Enter Slack, and other similar “workplace software” or “team collaborative applications” designed to help you get a handle on the information overload and make workplaces more productive – by making text-based communication even easier to send and even more friction-free.

What do you think is the result?

You guessed it.  According to recent research, Slack is causing workplace nightmares.   Employees at large corporations that use the software are now averaging 200 slack messages per week.  That’s just the average.  Power users manage to spray the world with 1,000 Slack messages per day.

Instead of helping us control the email problem, Slack has just made matters worse.  It’s what I discussed in Can You Hear Me?  How to Connect with People in a Virtual World, published by Harvard in 2018.  This recent research was published after Can You Hear Me? came out, but it confirms what I say in the book.  When you make the cost of communication zero, you get more of it, and that’s not necessarily a good thing.

Our emails and Slack messages are misunderstood approximately 50% of the time.  But the research shows that we believe we understand and are understood 90% of the time.  Sadly, no.  Our accuracy rates for both writing and reading text is no better than chance.

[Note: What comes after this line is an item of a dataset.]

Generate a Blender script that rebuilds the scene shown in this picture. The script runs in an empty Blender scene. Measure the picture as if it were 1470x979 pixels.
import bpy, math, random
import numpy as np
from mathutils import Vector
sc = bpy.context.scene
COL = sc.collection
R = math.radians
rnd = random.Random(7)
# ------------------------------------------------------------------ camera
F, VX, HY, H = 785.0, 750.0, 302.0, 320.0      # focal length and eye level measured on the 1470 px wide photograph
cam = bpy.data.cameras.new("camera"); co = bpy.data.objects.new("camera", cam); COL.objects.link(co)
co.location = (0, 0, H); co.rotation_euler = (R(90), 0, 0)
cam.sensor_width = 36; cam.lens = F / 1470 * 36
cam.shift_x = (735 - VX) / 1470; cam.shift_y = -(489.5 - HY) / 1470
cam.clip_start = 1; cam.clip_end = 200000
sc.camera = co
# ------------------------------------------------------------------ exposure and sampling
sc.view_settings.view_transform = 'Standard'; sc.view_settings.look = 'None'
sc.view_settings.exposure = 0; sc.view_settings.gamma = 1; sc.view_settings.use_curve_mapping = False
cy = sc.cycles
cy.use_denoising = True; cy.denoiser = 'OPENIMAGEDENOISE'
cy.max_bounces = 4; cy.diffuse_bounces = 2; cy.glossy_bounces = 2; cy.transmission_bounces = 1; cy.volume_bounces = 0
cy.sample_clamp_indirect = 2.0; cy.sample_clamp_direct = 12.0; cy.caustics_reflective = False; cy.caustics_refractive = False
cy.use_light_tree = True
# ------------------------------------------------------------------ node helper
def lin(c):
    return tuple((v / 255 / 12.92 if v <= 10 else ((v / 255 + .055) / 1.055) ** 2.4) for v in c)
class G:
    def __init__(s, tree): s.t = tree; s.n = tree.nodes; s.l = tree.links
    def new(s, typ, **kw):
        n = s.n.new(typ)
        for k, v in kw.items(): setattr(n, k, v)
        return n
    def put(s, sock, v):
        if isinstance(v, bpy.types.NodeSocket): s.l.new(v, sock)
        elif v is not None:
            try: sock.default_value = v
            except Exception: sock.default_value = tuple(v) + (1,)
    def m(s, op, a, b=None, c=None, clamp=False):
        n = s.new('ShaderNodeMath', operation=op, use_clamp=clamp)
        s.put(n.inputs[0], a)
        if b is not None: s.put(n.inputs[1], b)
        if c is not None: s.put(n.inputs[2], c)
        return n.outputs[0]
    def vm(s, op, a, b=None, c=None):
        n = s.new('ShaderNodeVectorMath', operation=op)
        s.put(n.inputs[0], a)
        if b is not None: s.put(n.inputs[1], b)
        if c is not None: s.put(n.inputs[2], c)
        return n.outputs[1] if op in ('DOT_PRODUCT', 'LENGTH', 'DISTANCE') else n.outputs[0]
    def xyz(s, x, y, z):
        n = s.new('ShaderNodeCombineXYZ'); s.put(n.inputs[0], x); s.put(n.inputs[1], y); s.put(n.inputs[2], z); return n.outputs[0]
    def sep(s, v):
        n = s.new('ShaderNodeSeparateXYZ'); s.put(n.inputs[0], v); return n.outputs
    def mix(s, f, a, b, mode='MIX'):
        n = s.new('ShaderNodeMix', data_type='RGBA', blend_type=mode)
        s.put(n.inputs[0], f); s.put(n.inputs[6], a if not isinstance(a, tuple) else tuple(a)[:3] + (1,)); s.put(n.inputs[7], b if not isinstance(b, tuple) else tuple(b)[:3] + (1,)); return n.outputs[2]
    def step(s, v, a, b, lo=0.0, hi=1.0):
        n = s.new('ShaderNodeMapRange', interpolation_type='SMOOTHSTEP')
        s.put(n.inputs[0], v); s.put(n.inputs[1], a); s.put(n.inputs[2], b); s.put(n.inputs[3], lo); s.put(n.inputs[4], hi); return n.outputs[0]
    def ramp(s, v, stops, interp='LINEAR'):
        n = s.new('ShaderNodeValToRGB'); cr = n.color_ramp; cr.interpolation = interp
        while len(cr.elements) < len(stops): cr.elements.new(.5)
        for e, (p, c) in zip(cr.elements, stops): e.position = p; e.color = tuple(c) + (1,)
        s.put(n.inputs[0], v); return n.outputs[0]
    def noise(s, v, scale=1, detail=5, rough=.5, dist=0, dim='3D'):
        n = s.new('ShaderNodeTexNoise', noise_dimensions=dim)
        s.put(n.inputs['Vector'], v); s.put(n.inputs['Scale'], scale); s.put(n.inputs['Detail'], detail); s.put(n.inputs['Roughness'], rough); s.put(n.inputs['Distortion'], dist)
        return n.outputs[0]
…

Part of the reason is that we’ve responded to the information overload in two rational ways. First, we’ve become a world of skimmers.  We keep up with our flood of text by reading it less carefully.  That helps us get through it faster, but it leads to more errors.  Second, we’re writing shorter and shorter emails.  The research backs this up.  As we get more emails, we respond quickly with one and two words answers.  Also, the higher up we rise in an organization, the shorter our texts, Slack and emails become.  This economy of phrase, of course, compound the meaning felony by making misunderstanding even more common.

Now, try to wrap your overloaded mind around what happens when the highest levels of executives in an organization, who are copied on everything because no one wants to leave them out, skim more and more, reply with fewer and fewer words, and themselves make mistakes in both comprehension and meaning half the time?

This situation is only getting worse, not better.  The pressures leading to this moment are only going to continue.  What will be the endgame?  Perfect inundation with perfect misunderstanding?  What will written work-based communication look like then?